REQUIRED WORK:
In the listing that follows, retype every line from the first through the one containing "SC.camera = cam". Pictures are to be left out.
▬▬▬
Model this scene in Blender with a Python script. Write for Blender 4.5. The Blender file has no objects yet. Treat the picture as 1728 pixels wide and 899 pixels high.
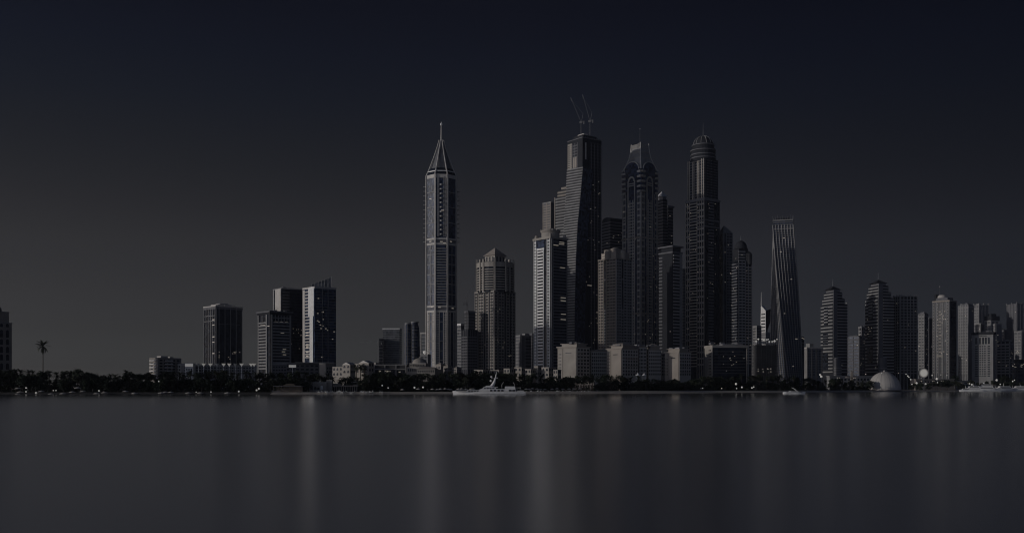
import bpy, math, random
from math import sin, cos, pi, radians, atan2, atan, sqrt
random.seed(7)
SC = bpy.context.scene
COL = SC.collection

# ------------------------------------------------------------------ camera, world, sun, exposure
HC = 4.4            # camera height above the water (m)
F = 1680.0          # focal length in photo pixels
HY = 654.0          # horizon row in the photo
cam_d = bpy.data.cameras.new('camera')
cam = bpy.data.objects.new('camera', cam_d); COL.objects.link(cam)
cam.location = (0, 0, HC); cam.rotation_euler = (radians(90), 0, 0)
cam_d.sensor_width = 36; cam_d.lens = 35.0
cam_d.shift_y = (HY-449.5)/1728.0
cam_d.clip_start = 0.5; cam_d.clip_end = 60000
SC.camera = cam

SUN_AZ = 256.0      # clockwise from +Y (from the left and a little behind the camera)
SUN_EL = 9.0
w = bpy.data.worlds.new('World'); SC.world = w; w.use_nodes = True
nt = w.node_tree; nt.nodes.clear()
sky = nt.nodes.new('ShaderNodeTexSky'); sky.sky_type = 'NISHITA'; sky.sun_disc = False
sky.sun_elevation = radians(SUN_EL); sky.sun_rotation = radians(SUN_AZ)
sky.altitude = 0; sky.air_density = 1.0; sky.dust_density = 1.0; sky.ozone_density = 2.0
hsv = nt.nodes.new('ShaderNodeHueSaturation'); hsv.inputs['Saturation'].default_value = 0.55
# dusk grading of the sky by direction: it fades upwards and away from the glow on the left
tcw = nt.nodes.new('ShaderNodeTexCoord'); sxyz = nt.nodes.new('ShaderNodeSeparateXYZ'); nt.links.new(tcw.outputs['Generated'], sxyz.inputs[0])
def wramp(src, lo, hi, stops, div):
    mr = nt.nodes.new('ShaderNodeMapRange'); mr.inputs['From Min'].default_value = lo; mr.inputs['From Max'].default_value = hi
    r = nt.nodes.new('ShaderNodeValToRGB'); nt.links.new(src, mr.inputs['Value']); nt.links.new(mr.outputs[0], r.inputs[0])
    e = r.color_ramp.elements
    while len(e) < len(stops): e.new(0.5)
    for k, (p, c) in enumerate(stops):
        e[k].position = (p-lo)/(hi-lo); e[k].color = tuple(v/div for v in c)+(1,)
    return r.outputs[0]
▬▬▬
PROBLEM SOLUTION:
Model this scene in Blender with a Python script. Write for Blender 4.5. The Blender file has no objects yet. Treat the picture as 1728 pixels wide and 899 pixels high.
import bpy, math, random
from math import sin, cos, pi, radians, atan2, atan, sqrt
random.seed(7)
SC = bpy.context.scene
COL = SC.collection

# ------------------------------------------------------------------ camera, world, sun, exposure
HC = 4.4            # camera height above the water (m)
F = 1680.0          # focal length in photo pixels
HY = 654.0          # horizon row in the photo
cam_d = bpy.data.cameras.new('camera')
cam = bpy.data.objects.new('camera', cam_d); COL.objects.link(cam)
cam.location = (0, 0, HC); cam.rotation_euler = (radians(90), 0, 0)
cam_d.sensor_width = 36; cam_d.lens = 35.0
cam_d.shift_y = (HY-449.5)/1728.0
cam_d.clip_start = 0.5; cam_d.clip_end = 60000
SC.camera = cam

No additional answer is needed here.